One could argue that a team with so much firepower isn't really in need of a very tactical approach and that's true, in a fashion. Bayern will beat most Bundesliga teams, even the better organized ones. But when the opposition defend with intelligence and threaten on the break, Bayern struggles -- more than it should. It's as if the reservoir of the tactical input from the Van Gaal years has been used up. After successfully curbing the excesses of attacking soccer, Heynckes has completely failed to put anything new in its place. His Bayern just muddle through, essentially.

The officials probably know that, too, but they are sticking with Heynckes in light of no obvious alternatives. Jürgen Klopp, the one German club manager who might be capable to transfer his technocratic, highly collective approach to Munich's FC Hollywood environment, is not available. Neither is Joachim Löw, the Germany manager. Slomka is nowhere near the same level yet, neither is Mainz's Thomas Tuchel. And Favre has yet to prove that his incessant pressing and counterattacking can work with bigger, older players. There's also little appetite for a non-German speaking coach, a fact that reduces the number of contenders even further.

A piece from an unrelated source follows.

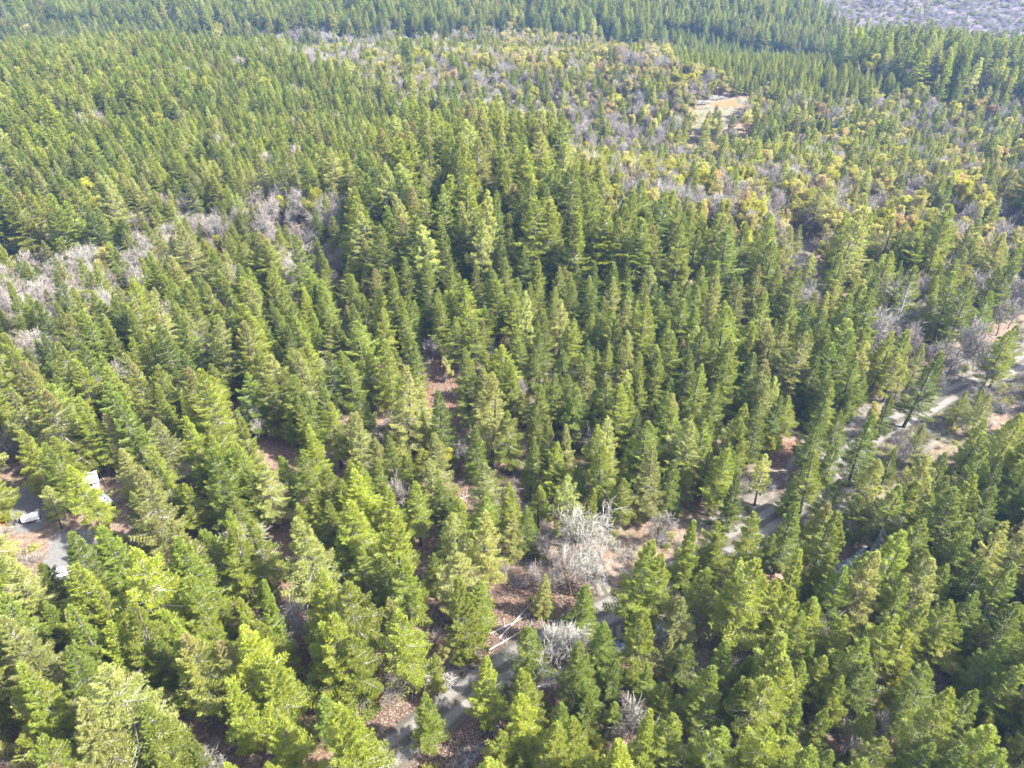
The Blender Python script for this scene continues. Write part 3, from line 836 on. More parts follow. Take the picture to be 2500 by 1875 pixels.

Bayern is, in so many words, stuck; precisely where it was after Ottmar Hitzfeld's second, short-lived spell had come to an end in 2008. The club knows that it must embrace modernity to maximize its chances but it is wary that the new wave of coaches are not big enough personalities or experienced enough to make a star-studded team play with the selfless discipline and all-action commitment that grace Europe's very best outfits. Thus, it wouldn't be a total surprise if Heynckes were allowed to persist with his steady if underwhelming course for another season. If he can win his next couple of games, that is.